▶ **Supplied records**:
* * * *

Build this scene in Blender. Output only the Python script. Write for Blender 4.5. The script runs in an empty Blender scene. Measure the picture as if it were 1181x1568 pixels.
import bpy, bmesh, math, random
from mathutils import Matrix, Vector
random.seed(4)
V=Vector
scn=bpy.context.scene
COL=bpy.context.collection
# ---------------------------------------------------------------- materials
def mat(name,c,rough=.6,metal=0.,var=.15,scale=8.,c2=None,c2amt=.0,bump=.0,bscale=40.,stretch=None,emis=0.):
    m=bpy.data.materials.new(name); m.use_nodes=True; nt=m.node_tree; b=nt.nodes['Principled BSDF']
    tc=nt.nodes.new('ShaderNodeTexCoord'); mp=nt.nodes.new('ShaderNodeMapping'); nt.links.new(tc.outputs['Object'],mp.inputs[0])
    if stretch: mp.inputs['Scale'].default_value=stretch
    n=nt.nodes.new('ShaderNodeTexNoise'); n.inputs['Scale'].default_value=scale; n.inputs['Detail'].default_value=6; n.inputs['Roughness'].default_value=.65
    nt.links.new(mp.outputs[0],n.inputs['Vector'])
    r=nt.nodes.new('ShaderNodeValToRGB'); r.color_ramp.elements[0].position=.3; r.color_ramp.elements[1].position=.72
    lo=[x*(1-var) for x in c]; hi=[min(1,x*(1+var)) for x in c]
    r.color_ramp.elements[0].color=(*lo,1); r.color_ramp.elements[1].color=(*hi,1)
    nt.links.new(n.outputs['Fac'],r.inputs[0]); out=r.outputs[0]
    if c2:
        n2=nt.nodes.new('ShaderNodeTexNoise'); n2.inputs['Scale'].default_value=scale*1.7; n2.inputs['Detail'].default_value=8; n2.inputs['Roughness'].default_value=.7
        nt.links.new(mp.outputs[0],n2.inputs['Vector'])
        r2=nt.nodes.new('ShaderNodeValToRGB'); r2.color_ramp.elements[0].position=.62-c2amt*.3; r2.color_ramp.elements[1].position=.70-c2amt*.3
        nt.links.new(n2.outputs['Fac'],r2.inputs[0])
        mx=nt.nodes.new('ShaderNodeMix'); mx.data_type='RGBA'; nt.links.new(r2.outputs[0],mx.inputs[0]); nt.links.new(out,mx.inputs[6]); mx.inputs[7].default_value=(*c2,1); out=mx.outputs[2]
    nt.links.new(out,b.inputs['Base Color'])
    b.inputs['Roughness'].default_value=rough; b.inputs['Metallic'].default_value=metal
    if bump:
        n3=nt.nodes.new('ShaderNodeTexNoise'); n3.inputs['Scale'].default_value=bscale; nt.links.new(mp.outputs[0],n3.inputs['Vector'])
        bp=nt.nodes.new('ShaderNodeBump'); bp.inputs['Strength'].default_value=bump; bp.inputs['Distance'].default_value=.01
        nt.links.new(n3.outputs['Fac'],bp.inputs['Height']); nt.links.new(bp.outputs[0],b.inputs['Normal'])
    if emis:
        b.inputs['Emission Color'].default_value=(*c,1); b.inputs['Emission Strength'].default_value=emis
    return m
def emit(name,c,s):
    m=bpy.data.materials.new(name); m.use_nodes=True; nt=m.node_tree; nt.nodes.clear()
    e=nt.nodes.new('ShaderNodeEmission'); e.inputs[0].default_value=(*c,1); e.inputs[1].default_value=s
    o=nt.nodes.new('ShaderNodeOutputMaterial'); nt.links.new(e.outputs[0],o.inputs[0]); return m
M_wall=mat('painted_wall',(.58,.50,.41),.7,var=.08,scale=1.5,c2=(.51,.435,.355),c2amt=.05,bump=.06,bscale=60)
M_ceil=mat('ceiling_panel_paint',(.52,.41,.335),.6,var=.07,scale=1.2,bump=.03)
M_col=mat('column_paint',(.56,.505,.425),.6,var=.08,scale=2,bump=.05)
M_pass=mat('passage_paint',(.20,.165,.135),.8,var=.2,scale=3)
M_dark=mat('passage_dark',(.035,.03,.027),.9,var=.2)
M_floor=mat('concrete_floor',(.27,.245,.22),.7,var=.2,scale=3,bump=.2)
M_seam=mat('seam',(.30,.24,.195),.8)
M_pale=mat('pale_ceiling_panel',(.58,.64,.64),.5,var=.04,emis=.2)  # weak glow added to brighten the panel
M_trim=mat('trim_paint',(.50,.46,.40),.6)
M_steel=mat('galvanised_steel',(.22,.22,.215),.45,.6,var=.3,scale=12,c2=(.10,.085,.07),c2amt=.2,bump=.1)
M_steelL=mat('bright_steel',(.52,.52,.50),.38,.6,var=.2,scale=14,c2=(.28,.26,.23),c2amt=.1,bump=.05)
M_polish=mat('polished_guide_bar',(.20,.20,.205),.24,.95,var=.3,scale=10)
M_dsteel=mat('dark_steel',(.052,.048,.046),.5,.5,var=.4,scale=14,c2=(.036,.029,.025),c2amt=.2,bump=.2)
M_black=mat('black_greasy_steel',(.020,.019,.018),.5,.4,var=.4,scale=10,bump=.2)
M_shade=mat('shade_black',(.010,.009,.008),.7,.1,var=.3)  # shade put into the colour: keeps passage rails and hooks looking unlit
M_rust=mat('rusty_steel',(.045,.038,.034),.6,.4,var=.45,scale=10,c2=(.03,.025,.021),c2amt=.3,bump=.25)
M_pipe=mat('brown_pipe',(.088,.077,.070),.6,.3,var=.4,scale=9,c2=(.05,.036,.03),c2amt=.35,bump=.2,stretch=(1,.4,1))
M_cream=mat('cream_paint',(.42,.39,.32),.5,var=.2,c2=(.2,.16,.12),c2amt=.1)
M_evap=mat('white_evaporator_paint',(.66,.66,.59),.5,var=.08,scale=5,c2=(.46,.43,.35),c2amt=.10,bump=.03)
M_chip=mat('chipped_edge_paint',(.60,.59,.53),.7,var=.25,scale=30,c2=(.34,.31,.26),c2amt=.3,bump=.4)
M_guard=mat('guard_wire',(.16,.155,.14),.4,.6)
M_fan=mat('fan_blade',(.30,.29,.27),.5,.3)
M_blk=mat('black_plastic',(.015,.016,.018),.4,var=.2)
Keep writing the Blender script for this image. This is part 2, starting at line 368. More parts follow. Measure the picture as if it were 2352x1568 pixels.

* * * *

▶ **Requirements**: Extract, word for word, each line of the listing above.

▶ **Written solution**:
Build this scene in Blender. Output only the Python script. Write for Blender 4.5. The script runs in an empty Blender scene. Measure the picture as if it were 1181x1568 pixels.
import bpy, bmesh, math, random
from mathutils import Matrix, Vector
random.seed(4)
V=Vector
scn=bpy.context.scene
COL=bpy.context.collection
# ---------------------------------------------------------------- materials
def mat(name,c,rough=.6,metal=0.,var=.15,scale=8.,c2=None,c2amt=.0,bump=.0,bscale=40.,stretch=None,emis=0.):
    m=bpy.data.materials.new(name); m.use_nodes=True; nt=m.node_tree; b=nt.nodes['Principled BSDF']
    tc=nt.nodes.new('ShaderNodeTexCoord'); mp=nt.nodes.new('ShaderNodeMapping'); nt.links.new(tc.outputs['Object'],mp.inputs[0])
    if stretch: mp.inputs['Scale'].default_value=stretch
    n=nt.nodes.new('ShaderNodeTexNoise'); n.inputs['Scale'].default_value=scale; n.inputs['Detail'].default_value=6; n.inputs['Roughness'].default_value=.65
    nt.links.new(mp.outputs[0],n.inputs['Vector'])
    r=nt.nodes.new('ShaderNodeValToRGB'); r.color_ramp.elements[0].position=.3; r.color_ramp.elements[1].position=.72
    lo=[x*(1-var) for x in c]; hi=[min(1,x*(1+var)) for x in c]
    r.color_ramp.elements[0].color=(*lo,1); r.color_ramp.elements[1].color=(*hi,1)
    nt.links.new(n.outputs['Fac'],r.inputs[0]); out=r.outputs[0]
    if c2:
        n2=nt.nodes.new('ShaderNodeTexNoise'); n2.inputs['Scale'].default_value=scale*1.7; n2.inputs['Detail'].default_value=8; n2.inputs['Roughness'].default_value=.7
        nt.links.new(mp.outputs[0],n2.inputs['Vector'])
        r2=nt.nodes.new('ShaderNodeValToRGB'); r2.color_ramp.elements[0].position=.62-c2amt*.3; r2.color_ramp.elements[1].position=.70-c2amt*.3
        nt.links.new(n2.outputs['Fac'],r2.inputs[0])
        mx=nt.nodes.new('ShaderNodeMix'); mx.data_type='RGBA'; nt.links.new(r2.outputs[0],mx.inputs[0]); nt.links.new(out,mx.inputs[6]); mx.inputs[7].default_value=(*c2,1); out=mx.outputs[2]
    nt.links.new(out,b.inputs['Base Color'])
    b.inputs['Roughness'].default_value=rough; b.inputs['Metallic'].default_value=metal
    if bump:
        n3=nt.nodes.new('ShaderNodeTexNoise'); n3.inputs['Scale'].default_value=bscale; nt.links.new(mp.outputs[0],n3.inputs['Vector'])
        bp=nt.nodes.new('ShaderNodeBump'); bp.inputs['Strength'].default_value=bump; bp.inputs['Distance'].default_value=.01
        nt.links.new(n3.outputs['Fac'],bp.inputs['Height']); nt.links.new(bp.outputs[0],b.inputs['Normal'])
    if emis:
        b.inputs['Emission Color'].default_value=(*c,1); b.inputs['Emission Strength'].default_value=emis
    return m
def emit(name,c,s):
    m=bpy.data.materials.new(name); m.use_nodes=True; nt=m.node_tree; nt.nodes.clear()
    e=nt.nodes.new('ShaderNodeEmission'); e.inputs[0].default_value=(*c,1); e.inputs[1].default_value=s
    o=nt.nodes.new('ShaderNodeOutputMaterial'); nt.links.new(e.outputs[0],o.inputs[0]); return m
M_wall=mat('painted_wall',(.58,.50,.41),.7,var=.08,scale=1.5,c2=(.51,.435,.355),c2amt=.05,bump=.06,bscale=60)
M_ceil=mat('ceiling_panel_paint',(.52,.41,.335),.6,var=.07,scale=1.2,bump=.03)
M_col=mat('column_paint',(.56,.505,.425),.6,var=.08,scale=2,bump=.05)
M_pass=mat('passage_paint',(.20,.165,.135),.8,var=.2,scale=3)
M_dark=mat('passage_dark',(.035,.03,.027),.9,var=.2)
M_floor=mat('concrete_floor',(.27,.245,.22),.7,var=.2,scale=3,bump=.2)
M_seam=mat('seam',(.30,.24,.195),.8)
M_pale=mat('pale_ceiling_panel',(.58,.64,.64),.5,var=.04,emis=.2)  # weak glow added to brighten the panel
M_trim=mat('trim_paint',(.50,.46,.40),.6)
M_steel=mat('galvanised_steel',(.22,.22,.215),.45,.6,var=.3,scale=12,c2=(.10,.085,.07),c2amt=.2,bump=.1)
M_steelL=mat('bright_steel',(.52,.52,.50),.38,.6,var=.2,scale=14,c2=(.28,.26,.23),c2amt=.1,bump=.05)
M_polish=mat('polished_guide_bar',(.20,.20,.205),.24,.95,var=.3,scale=10)
M_dsteel=mat('dark_steel',(.052,.048,.046),.5,.5,var=.4,scale=14,c2=(.036,.029,.025),c2amt=.2,bump=.2)
M_black=mat('black_greasy_steel',(.020,.019,.018),.5,.4,var=.4,scale=10,bump=.2)
M_shade=mat('shade_black',(.010,.009,.008),.7,.1,var=.3)  # shade put into the colour: keeps passage rails and hooks looking unlit
M_rust=mat('rusty_steel',(.045,.038,.034),.6,.4,var=.45,scale=10,c2=(.03,.025,.021),c2amt=.3,bump=.25)
M_pipe=mat('brown_pipe',(.088,.077,.070),.6,.3,var=.4,scale=9,c2=(.05,.036,.03),c2amt=.35,bump=.2,stretch=(1,.4,1))
M_cream=mat('cream_paint',(.42,.39,.32),.5,var=.2,c2=(.2,.16,.12),c2amt=.1)
M_evap=mat('white_evaporator_paint',(.66,.66,.59),.5,var=.08,scale=5,c2=(.46,.43,.35),c2amt=.10,bump=.03)
M_chip=mat('chipped_edge_paint',(.60,.59,.53),.7,var=.25,scale=30,c2=(.34,.31,.26),c2amt=.3,bump=.4)
M_guard=mat('guard_wire',(.16,.155,.14),.4,.6)
M_fan=mat('fan_blade',(.30,.29,.27),.5,.3)
M_blk=mat('black_plastic',(.015,.016,.018),.4,var=.2)
Keep writing the Blender script for this image. This is part 2, starting at line 368. More parts follow. Measure the picture as if it were 2352x1568 pixels.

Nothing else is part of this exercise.